Legal experts were similarly astounded.

“Doesn’t she know this is totally inappropriate?” said Ellen Yaroshefsky, executive director of Hofstra University Law School’s Monroe H. Freedman Institute for the Study of Legal Ethics. “You [as a judge] can’t operate as a prosecutor . . . It’s really disturbing. It undermines public respect for the judicial process.”

Richard Klein, a professor at Touro Law Center in Central Islip, said he’d heard about the case and was already using it in a lesson on judicial ethics.

“That’s absolutely inappropriate,” he said. “It’s not even borderline.”

Barbera-Dalli, 51, a former Smithtown Conservative Party chairwoman and attorney in private practice for 25 years, in January became a full-time acting County Court judge.

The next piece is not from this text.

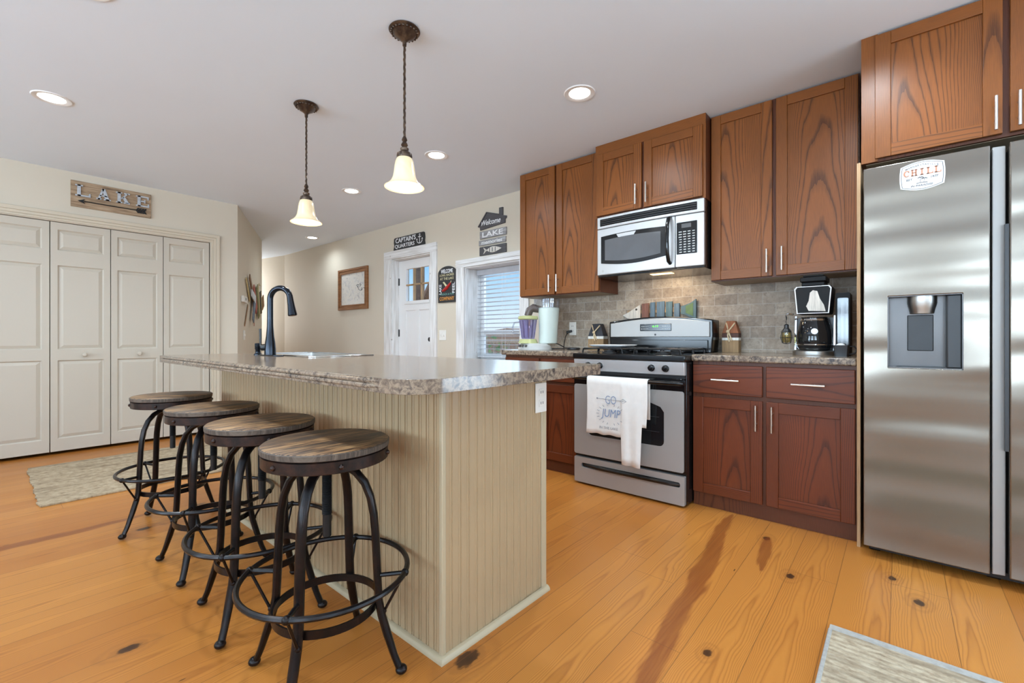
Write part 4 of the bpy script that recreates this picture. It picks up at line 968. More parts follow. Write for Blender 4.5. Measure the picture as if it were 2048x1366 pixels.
# ------------------------------------------------------------------ microwave
mw = thing('microwave', 'stainless microwave with black window mounted over the range', 'microwave', (3.15, 1.32, 1.455))
MY0, MY1, MZ0, MZ1 = 0.937, 1.706, 1.462, 1.890
g = G(); g.box(2.985, 3.377, MY0, MY1, MZ0 - 0.012, MZ1); part('case', g, 'black', mw, bevel=0.003)
def yx(y): return 2.950 + 0.018 * ((y - 1.32) / 0.385) ** 2     # gently bowed front
def face(g, y0, y1, z0, z1, dx=0.0, th=0.03, n=10, hole=None):
    ys_ = [y0 + (y1 - y0) * i / n for i in range(n + 1)]
    g.prism([(yx(y) + dx, y) for y in ys_] + [(yx(y) + dx + th, y) for y in reversed(ys_)], z0, z1, 'xy')
g = G(); face(g, MY0, MY1, 1.805, MZ1); part('vent_panel', g, 'steelp', mw, bevel=0.004)
g = G(); face(g, 0.978, 1.682, 1.822, 1.874, -0.002, 0.01); gr = part('vent_grille', g, 'black', mw, bevel=0.004)
g = G()
for i in range(3): face(g, 0.982, 1.678, 1.830 + i * 0.0145, 1.834 + i * 0.0145, -0.007, 0.01)
part('louvre', g, 'dgrey', gr)
g = G(); face(g, 1.120, MY1, MZ0, 1.801); md = part('door', g, 'steelp', mw, bevel=0.005)
n = 12; ya_, yb2 = 1.178, 1.672
wo = [(ya_ + (yb2 - ya_) * i / n, 1.745 + 0.008 * math.sin(math.pi * i / n)) for i in range(n + 1)]; wu = [(yb2 - (yb2 - ya_) * i / n, 1.548 - 0.024 * math.sin(math.pi * i / n)) for i in range(n + 1)]
def curved(g, outline, dx, th):
    f = [g.bm.verts.new((yx(y) + dx, y, z)) for y, z in outline]; b = [g.bm.verts.new((yx(y) + dx + th, y, z)) for y, z in outline]; m_ = len(f)
    g.bm.faces.new(f); g.bm.faces.new(b[::-1])
    for i in range(m_): g.bm.faces.new((f[i], f[(i + 1) % m_], b[(i + 1) % m_], b[i]))
g = G(); curved(g, wo + wu, -0.0025, 0.006); wd = part('window', g, 'black', md, bevel=0.002)
wi = [(ya_ + 0.035 + (yb2 - ya_ - 0.07) * i / n, 1.715 + 0.008 * math.sin(math.pi * i / n)) for i in range(n + 1)]; wj = [(yb2 - 0.035 - (yb2 - ya_ - 0.07) * i / n, 1.568 - 0.018 * math.sin(math.pi * i / n)) for i in range(n + 1)]
g = G(); curved(g, wi + wj, -0.004, 0.003); part('window_mesh', g, 'mglass', wd)
g = G(); g.tube([(2.955, 1.150, 1.795), (2.925, 1.150, 1.785), (2.905, 1.150, 1.74), (2.897, 1.150, 1.65), (2.905, 1.150, 1.555), (2.925, 1.150, 1.505), (2.955, 1.150, 1.494)], 0.0125, 12); part('handle', g, 'black', md)
g = G(); g.lathe([(0.009, 0.0), (0.009, -0.003), (0.0, -0.003)], (yx(1.655) + 0.001, 1.655, 1.49), 16, 'x'); g.text('GE', (yx(1.655) - 0.0022, 1.655, 1.49), rt, up, w=0.010, h=0.008, depth=0.0006); part('badge', g, 'lgrey', md)
g = G(); face(g, MY0, 1.117, MZ0, 1.801, n=4); cp = part('control_panel', g, 'steelp', mw, bevel=0.005)
g = G(); face(g, 0.978, 1.108, 1.545, 1.754, -0.003, 0.01, 4); kp = part('keypad', g, 'black', cp, bevel=0.004)
g = G(); face(g, 1.015, 1.075, 1.715, 1.742, -0.004, 0.004, 2); part('readout', g, 'mgrey', kp)
g = G()
for r_ in range(9):
    for c_ in range(4):
        yy = 0.992 + c_ * 0.027; zz = 1.555 + r_ * 0.0165; g.box(yx(yy) - 0.0042, yx(yy), yy, yy + (0.016 if r_ < 6 else 0.02), zz, zz + 0.006)
part('buttons', g, 'lgrey', kp)
g = G(); g.box(3.07, 3.13, 1.19, 1.34, MZ0 - 0.014, MZ0 - 0.0115); part('cooktop_lamp', g, 'hoodlamp', mw)
area('hood_light', (3.12, 1.27, MZ0 - 0.02), (0.35, 0, -1), 0.16, 0.06, 1.6, (1.0, 0.76, 0.48))

# ------------------------------------------------------------------ refrigerator
fr = thing('refrigerator', 'stainless side-by-side refrigerator with a dispenser', 'refrigerator', (3.0, -0.33, 0))
FX, FT = 2.62, 2.70
g = G(); g.box(FT + 0.004, 3.37, -0.788, 0.118, 0.05, 1.757); part('case', g, 'dgrey', fr, bevel=0.003)
dh = rrect(-0.203, 0.037, 0.867, 1.184, 0.004, 2)
g = G(); g.prism([(-0.279, 0.05), (0.122, 0.05), (0.122, 1.771), (-0.279, 1.771)], FX, FT, 'yz', [dh]); fd = part('freezer_door', g, 'steelf', fr, bevel=0.005, seg=3)
g = G(); g.prism([(-0.79, 0.05), (-0.332, 0.05), (-0.332, 1.771), (-0.79, 1.771)], FX, FT, 'yz'); rd = part('fridge_door', g, 'steelf', fr, bevel=0.005, seg=3)
g = G(); g.prism([(FX + 0.012, -0.286), (FX + 0.022, -0.324), (FT, -0.330), (FT, -0.286)], 0.05, 1.765, 'xy'); part('door_handle', g, 'steelr', rd, bevel=0.003)
g = G(); g.box(FX + 0.004, FX + 0.02, -0.331, -0.320, 0.55, 1.45); part('finger_pull', g, 'dgrey', rd)
# dispenser recess, built inside the door
g = G(); ya, yb_, za, zb = -0.203, 0.037, 0.867, 1.184
g.box(FT - 0.006, FT - 0.001, ya, yb_, za, zb); g.box(FX + 0.004, FT - 0.006, ya, ya + 0.003, za, zb); g.box(FX + 0.004, FT - 0.006, yb_ - 0.003, yb_, za, zb); g.box(FX + 0.004, FT - 0.006, ya, yb_, za, za + 0.004); g.box(FX + 0.004, FT - 0.006, ya, yb_, zb - 0.003, zb)
dp = part('dispenser', g, 'mgrey', fd)
g = G(); g.lathe([(0.05, 0.0), (0.05, -0.03), (0.044, -0.055), (0.04, -0.075), (0.0, -0.075)], (FT - 0.02, -0.078, zb - 0.003), 24, sy=1.0); g2 = part('nozzle_housing', g, 'steel', dp)
g = G(); g.box(FT - 0.014, FT - 0.008, -0.116, -0.030, 0.942, 1.100); part('paddle', g, 'dgrey', dp, bevel=0.004)
g = G(); g.box(FX + 0.012, FT - 0.008, ya + 0.002, ya + 0.05, za + 0.004, zb - 0.003); part('side_cheek', g, 'dgrey', dp, bevel=0.006, seg=3)
g = G(); g.box(FX + 0.03, FT - 0.03, ya + 0.06, yb_ - 0.03, za + 0.004, za + 0.008); part('drip_tray', g, 'dgrey', dp)
g = G(); g.box(FT - 0.02, FT + 0.10, -0.77, 0.10, 0.022, 0.05); part('toe_grille', g, 'blackm', fr)
for y_ in (0.085, -0.30, -0.74):
    g = G(); g.lathe([(0.022, -0.02), (0.022, 0.02)], (FT + 0.03, y_, 0.022), 14, 'y'); part('roller', g, 'blackm', fr)

mg = thing('fridge_magnet', 'white badge-shaped magnet stuck on the freezer door', 'magnet', (FX - 0.002, -0.077, 1.63))
my, mz, mw_, mh = -0.0765, 1.698, 0.072, 0.058
def badge(s_):
    pts = []
    for i in range(9): t_ = i / 8; pts.append((my + s_ * mw_ * (1 - 2 * t_) * 0.97, mz + s_ * (mh * 0.80 + 0.016 * math.sin(math.pi * t_))))
    for i in range(9): t_ = i / 8; pts.append((my - s_ * mw_ * (0.97 + 0.045 * math.sin(math.pi * t_)), mz + s_ * mh * (0.78 - 1.56 * t_)))
    for i in range(9): t_ = i / 8; pts.append((my - s_ * mw_ * (1 - 2 * t_) * 0.97, mz - s_ * (mh * 0.80 + 0.016 * math.sin(math.pi * t_))))
    for i in range(9): t_ = i / 8; pts.append((my + s_ * mw_ * (0.97 + 0.045 * math.sin(math.pi * t_)), mz - s_ * mh * (0.78 - 1.56 * t_)))
    out = []
    for p in pts:
        if not out or (abs(p[0] - out[-1][0]) + abs(p[1] - out[-1][1])) > 1e-4: out.append(p)
    return out[:-1] if abs(out[0][0] - out[-1][0]) + abs(out[0][1] - out[-1][1]) < 1e-4 else out
g = G(); g.prism(badge(1.0), FX - 0.003, FX - 0.0003, 'yz'); part('plate', g, 'magw', mg)
g = G(); g.prism(badge(0.93), FX - 0.0036, FX - 0.003, 'yz', [badge(0.905)]); part('border', g, 'ink', mg)
def slab(g, ch, cy, cz, w, h, x, d=0.002, s_=0.24, sgn=-1):
    """one slab-serif capital on a wall facing -x (sgn=-1: reading runs toward -y) or facing -y (plane xz)"""
    polys = []
    bar = s_; th = 0.13
    if ch == 'I': polys = [[(.5 - bar / 2, 0), (.5 + bar / 2, 0), (.5 + bar / 2, 1), (.5 - bar / 2, 1)], [(.2, 0), (.8, 0), (.8, th), (.2, th)], [(.2, 1 - th), (.8, 1 - th), (.8, 1), (.2, 1)]]
    if ch == 'L': polys = [[(.12, 0), (.12 + bar, 0), (.12 + bar, 1), (.12, 1)], [(0, 0), (1, 0), (1, .32), (.9, .32), (.86, th), (0, th)], [(0, 1 - th), (.5, 1 - th), (.5, 1), (0, 1)]]
    if ch == 'E': polys = [[(.12, 0), (.12 + bar, 0), (.12 + bar, 1), (.12, 1)], [(0, 0), (1, 0), (1, .32), (.9, .32), (.86, th), (0, th)], [(0, 1 - th), (.84, 1 - th), (.88, .7), (.97, .7), (.97, 1), (0, 1)], [(.3, .45), (.62, .45), (.62, .36), (.72, .36), (.72, .68), (.62, .68), (.62, .58), (.3, .58)]]
    if ch == 'H': polys = [[(.1, 0), (.1 + bar, 0), (.1 + bar, 1), (.1, 1)], [(.9 - bar, 0), (.9, 0), (.9, 1), (.9 - bar, 1)], [(.2, .44), (.8, .44), (.8, .57), (.2, .57)]] + [[(a_, b_), (a_ + .44, b_), (a_ + .44, b_ + th), (a_, b_ + th)] for a_ in (0, .56) for b_ in (0, 1 - th)]
    if ch == 'A': polys = [[(.08, 0), (.24, 0), (.56, 1), (.40, 1)], [(.64, 0), (.92, 0), (.62, 1), (.36, 1)], [(.22, .30), (.76, .30), (.76, .42), (.22, .42)], [(0, 0), (.36, 0), (.36, th), (0, th)], [(.52, 0), (1, 0), (1, th), (.52, th)]]
    if ch == 'K': polys = [[(.1, 0), (.1 + bar, 0), (.1 + bar, 1), (.1, 1)], [(.3, .40), (.46, .40), (.9, .95), (.74, .95)], [(.44, .58), (.64, .62), (.96, .05), (.68, .05)], [(0, 0), (.46, 0), (.46, th), (0, th)], [(.54, 0), (1, 0), (1, th), (.54, th)], [(0, 1 - th), (.46, 1 - th), (.46, 1), (0, 1)], [(.56, 1 - th), (1, 1 - th), (1, 1), (.56, 1)]]
    if ch == 'C': polys = [[(.52 + .5 * math.cos(R(a_)), .5 + .5 * math.sin(R(a_))) for a_ in range(40, 321, 20)] + [(.56 + .36 * math.cos(R(a_)) * .78, .5 + .37 * math.sin(R(a_))) for a_ in range(320, 39, -20)], [(.84, .62), (.94, .62), (.94, .98), (.84, .9)]]
    for p in polys:
        if sgn == -1: g.prism([(cy - (q[0] - .5) * w, cz + (q[1] - .5) * h) for q in p], x - d, x, 'yz')
        else: g.prism([(cy + (q[0] - .5) * w, cz + (q[1] - .5) * h) for q in p], x - d, x, 'xz')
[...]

Her annual pay rose to $179,500, a $23,300 increase.

She was elected in 2012 to a 6-year term, but lost a minor-party bid in November to become a state Supreme Court justice.

Text messages sent by Judge Barbera-Dalli

Dec. 1, 11:14 a.m.: I have a trafficker on for a hearing today, right now, as a matter of fact, probable cause. [Names the apparent victim.] Is she one of ours? Why wasn’t this guy charged with trafficking . . . ?

Dec. 4, 8:44 a.m.: By the way, thinking if Legal Aid is representing [apparent victim] don’t they have a conflict representing [defendant]? FYI, picking a jury on that case this afternoon.